Er sitzt im eigens eingerichteten „Showroom“ in der Schinkelstraße in Derendorf, wo die Käufer die Farbe ihrer Bodenfliesen und die Waschbecken aussuchen. Genau zwei Wohnungen habe er noch im Abschnitt, der bald fertig werde, sagt Quoos. „Aber eine, das sage ich lieber gleich, ist im Erdgeschoss und hat nur Nordbalkon – ist vielen zu dunkel.“ 3333 Euro pro Quadratmeter soll sie trotzdem kosten. Auch für den nächsten Abschnitt, derzeit in Planung, habe er schon jede Menge Anfragen, sagt Quoos, und „die Preise werden über den heutigen liegen; die für Baumaterial und Handwerker steigen ja auch“.

Dass der Verkäufer nur pokert, ist nicht anzunehmen: Weil die Nachfrage nach den Wohnungen in Zentrumsnähe selbst die kühnsten Erwartungen der Entwickler übersteigt, wurden zahlreiche Bauplätze, auf denen Hotels und Büros entstehen sollten, in dem Areal nachträglich in Wohnbauflächen umgewidmet.

Die Planer bemühen sich nach Kräften, nichts nach einem klinischen Neubauviertel aussehen zu lassen. „Le Flair“ haben sie den neuen Stadtteil getauft. Es gibt Spiel- und Boule-Plätze, Pflaster statt Asphalt. Die Vorgärtchen sind brav gemulcht, auf den Balkonen sprießt Bambus. Sogar die Lärmschutzwände sind aus Naturstein statt Beton; sie verdecken den Blick auf die noch aktiven Gleisanlagen direkt neben dem Baugelände, auf denen die ICEs weiterhin nach Dortmund, Hannover, Berlin oder Hamburg brettern.

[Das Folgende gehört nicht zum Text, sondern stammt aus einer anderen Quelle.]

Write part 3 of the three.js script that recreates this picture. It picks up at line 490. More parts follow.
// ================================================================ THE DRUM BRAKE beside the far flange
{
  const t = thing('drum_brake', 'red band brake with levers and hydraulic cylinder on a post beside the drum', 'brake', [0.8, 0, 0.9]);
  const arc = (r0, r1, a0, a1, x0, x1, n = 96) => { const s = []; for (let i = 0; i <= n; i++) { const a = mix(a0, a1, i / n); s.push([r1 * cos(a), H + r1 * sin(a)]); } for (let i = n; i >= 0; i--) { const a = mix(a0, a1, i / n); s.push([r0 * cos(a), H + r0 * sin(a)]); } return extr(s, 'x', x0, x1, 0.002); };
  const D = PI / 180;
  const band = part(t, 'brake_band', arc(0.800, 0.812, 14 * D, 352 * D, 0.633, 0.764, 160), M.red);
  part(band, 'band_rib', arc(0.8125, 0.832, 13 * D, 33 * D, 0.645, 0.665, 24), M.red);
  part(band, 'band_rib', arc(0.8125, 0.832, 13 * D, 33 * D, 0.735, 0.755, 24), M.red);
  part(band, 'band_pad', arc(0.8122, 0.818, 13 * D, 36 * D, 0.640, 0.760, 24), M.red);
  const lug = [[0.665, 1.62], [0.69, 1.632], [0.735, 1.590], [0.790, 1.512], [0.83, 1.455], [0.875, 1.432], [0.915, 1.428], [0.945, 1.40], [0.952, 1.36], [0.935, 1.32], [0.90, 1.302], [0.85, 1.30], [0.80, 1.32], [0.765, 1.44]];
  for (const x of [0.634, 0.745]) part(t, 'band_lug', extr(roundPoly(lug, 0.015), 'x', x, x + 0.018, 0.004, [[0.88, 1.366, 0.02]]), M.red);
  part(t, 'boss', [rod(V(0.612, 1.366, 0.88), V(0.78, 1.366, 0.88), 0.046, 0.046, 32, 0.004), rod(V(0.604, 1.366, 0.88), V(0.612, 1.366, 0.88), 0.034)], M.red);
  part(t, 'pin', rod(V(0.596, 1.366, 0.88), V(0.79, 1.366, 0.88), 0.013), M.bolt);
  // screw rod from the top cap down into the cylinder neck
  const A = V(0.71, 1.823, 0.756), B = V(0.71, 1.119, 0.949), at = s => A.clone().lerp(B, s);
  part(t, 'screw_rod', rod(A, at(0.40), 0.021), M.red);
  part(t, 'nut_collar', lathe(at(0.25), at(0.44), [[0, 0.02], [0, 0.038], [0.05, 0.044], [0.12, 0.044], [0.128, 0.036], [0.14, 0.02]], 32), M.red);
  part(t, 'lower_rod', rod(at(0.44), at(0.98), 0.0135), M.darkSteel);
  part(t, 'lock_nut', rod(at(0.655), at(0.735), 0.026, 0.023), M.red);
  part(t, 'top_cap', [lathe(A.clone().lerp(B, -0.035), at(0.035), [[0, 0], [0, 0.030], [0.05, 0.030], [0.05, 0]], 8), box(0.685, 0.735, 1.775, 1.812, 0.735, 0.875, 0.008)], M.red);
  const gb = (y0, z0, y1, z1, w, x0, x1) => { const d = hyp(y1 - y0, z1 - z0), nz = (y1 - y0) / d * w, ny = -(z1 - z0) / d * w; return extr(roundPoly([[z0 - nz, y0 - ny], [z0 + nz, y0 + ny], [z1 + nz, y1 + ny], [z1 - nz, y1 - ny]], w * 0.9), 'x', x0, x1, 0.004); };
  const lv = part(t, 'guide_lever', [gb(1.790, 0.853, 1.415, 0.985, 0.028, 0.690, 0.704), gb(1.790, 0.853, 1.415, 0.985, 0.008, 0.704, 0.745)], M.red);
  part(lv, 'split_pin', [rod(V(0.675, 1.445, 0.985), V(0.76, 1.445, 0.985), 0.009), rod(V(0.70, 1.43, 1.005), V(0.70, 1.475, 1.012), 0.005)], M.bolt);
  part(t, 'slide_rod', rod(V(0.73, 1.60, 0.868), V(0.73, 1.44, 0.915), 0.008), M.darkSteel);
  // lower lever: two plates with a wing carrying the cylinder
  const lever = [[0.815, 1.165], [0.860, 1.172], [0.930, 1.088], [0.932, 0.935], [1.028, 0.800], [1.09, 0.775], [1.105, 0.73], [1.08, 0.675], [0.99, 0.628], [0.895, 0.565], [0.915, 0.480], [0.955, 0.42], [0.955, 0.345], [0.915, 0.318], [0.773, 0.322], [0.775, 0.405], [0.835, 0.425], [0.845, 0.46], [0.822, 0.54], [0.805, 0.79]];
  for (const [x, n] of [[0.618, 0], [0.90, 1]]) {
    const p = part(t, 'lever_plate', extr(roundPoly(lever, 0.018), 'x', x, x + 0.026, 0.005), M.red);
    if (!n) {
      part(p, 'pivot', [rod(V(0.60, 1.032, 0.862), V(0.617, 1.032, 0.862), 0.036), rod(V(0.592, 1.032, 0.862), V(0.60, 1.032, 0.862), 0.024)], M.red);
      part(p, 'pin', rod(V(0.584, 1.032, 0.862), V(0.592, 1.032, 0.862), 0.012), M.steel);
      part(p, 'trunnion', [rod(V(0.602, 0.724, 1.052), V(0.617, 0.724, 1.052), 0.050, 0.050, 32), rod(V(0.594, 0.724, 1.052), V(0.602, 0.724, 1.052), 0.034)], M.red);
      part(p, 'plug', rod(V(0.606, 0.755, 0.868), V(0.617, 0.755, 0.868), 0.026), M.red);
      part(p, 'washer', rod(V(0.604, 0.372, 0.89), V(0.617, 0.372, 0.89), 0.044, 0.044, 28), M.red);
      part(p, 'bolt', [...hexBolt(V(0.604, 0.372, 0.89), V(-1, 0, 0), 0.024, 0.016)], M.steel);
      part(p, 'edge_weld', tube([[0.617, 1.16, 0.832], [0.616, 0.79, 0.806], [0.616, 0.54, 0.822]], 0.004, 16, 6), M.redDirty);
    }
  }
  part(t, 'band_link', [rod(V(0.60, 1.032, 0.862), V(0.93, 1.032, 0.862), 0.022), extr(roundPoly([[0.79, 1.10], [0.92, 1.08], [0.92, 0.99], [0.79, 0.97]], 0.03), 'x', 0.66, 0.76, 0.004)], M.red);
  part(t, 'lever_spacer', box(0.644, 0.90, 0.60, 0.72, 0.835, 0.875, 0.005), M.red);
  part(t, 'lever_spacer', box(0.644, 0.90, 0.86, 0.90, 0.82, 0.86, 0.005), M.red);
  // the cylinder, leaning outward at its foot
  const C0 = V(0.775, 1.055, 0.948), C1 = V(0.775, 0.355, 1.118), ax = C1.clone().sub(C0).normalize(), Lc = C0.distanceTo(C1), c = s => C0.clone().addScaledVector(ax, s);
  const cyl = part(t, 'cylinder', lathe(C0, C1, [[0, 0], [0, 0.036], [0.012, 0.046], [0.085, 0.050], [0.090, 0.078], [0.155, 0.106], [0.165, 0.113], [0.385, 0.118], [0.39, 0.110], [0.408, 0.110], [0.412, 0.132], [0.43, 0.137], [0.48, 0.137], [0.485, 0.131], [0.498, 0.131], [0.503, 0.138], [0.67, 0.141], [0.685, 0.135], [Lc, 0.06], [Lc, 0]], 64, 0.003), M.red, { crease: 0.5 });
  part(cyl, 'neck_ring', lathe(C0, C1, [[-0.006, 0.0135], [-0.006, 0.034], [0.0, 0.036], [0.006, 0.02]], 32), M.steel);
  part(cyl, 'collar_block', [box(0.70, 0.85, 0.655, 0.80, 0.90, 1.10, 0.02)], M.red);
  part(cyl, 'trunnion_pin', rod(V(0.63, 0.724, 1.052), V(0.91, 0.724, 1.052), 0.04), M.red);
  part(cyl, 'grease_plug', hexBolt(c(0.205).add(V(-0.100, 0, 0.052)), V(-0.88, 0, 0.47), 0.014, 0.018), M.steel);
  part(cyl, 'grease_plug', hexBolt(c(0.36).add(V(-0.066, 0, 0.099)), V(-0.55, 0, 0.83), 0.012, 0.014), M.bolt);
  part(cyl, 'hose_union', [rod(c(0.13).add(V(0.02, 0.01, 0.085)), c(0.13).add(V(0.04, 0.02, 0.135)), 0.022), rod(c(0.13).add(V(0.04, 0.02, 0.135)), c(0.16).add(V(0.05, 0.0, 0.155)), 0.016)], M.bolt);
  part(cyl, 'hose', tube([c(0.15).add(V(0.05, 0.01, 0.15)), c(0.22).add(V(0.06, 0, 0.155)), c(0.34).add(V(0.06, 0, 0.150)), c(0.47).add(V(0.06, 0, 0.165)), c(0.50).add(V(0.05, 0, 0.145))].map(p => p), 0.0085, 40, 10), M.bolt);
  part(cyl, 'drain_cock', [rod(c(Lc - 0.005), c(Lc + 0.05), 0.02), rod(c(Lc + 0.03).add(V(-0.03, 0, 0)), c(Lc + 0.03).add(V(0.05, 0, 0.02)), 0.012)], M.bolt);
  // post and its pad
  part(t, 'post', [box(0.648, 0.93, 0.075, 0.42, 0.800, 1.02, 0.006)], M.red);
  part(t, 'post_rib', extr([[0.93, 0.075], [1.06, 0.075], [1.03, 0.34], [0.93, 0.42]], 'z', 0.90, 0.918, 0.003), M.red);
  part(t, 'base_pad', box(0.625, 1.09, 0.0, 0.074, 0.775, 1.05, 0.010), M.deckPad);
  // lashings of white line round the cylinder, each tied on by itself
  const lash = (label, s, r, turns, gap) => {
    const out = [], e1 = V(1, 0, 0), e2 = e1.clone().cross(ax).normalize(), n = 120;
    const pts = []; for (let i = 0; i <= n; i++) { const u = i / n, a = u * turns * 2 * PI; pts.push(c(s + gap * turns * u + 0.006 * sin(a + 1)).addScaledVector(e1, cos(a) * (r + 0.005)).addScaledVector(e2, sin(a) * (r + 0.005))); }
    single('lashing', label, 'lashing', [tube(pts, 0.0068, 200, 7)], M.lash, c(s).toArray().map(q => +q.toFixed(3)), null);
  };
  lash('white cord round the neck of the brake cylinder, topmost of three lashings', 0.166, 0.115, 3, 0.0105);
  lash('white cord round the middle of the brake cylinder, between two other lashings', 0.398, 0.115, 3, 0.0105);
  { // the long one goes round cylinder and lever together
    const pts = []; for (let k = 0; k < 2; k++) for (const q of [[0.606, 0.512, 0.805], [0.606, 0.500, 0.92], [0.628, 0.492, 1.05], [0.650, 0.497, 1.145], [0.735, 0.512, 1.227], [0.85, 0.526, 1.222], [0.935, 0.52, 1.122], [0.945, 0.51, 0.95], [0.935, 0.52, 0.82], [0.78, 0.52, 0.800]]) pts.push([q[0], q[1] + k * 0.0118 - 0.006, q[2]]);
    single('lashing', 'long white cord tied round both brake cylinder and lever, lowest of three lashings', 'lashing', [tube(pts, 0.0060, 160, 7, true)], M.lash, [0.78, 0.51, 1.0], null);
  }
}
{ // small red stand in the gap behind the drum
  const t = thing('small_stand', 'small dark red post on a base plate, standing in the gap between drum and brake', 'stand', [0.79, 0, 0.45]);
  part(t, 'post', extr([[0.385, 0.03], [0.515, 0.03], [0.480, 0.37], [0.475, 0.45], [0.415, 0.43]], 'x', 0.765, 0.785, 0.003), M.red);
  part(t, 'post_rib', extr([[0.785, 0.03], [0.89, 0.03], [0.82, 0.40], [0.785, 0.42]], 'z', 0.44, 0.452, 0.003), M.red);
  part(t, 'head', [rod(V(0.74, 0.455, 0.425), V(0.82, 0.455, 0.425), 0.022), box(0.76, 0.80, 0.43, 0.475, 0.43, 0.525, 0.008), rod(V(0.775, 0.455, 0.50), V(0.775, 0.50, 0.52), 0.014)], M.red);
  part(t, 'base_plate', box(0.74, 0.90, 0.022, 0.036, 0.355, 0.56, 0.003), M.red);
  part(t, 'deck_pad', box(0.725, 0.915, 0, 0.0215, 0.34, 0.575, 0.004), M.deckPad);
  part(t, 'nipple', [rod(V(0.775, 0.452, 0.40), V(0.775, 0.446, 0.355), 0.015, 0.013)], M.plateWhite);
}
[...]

„Le Flair“ ist eine Stadt in der Stadt. Aber nicht für Durchschnittsverdiener. Alles ist zugeschnitten auf die Zielgruppe, die sich die Wohnungen zu Preisen von rund 4000 Euro je Quadratmeter leisten kann: Familien mit genügend Erspartem oder Ererbtem, gut verdienende Singles, Doppelverdiener-Paare. Wer hier dazugehören will, muss nicht nur das nötige Kleingeld haben, sondern sich vor allem sputen. Die Wohnungen gingen wohl „weg wie warme Semmeln“, sagt Michael Bringmann vom Baudezernat der Stadt Düsseldorf.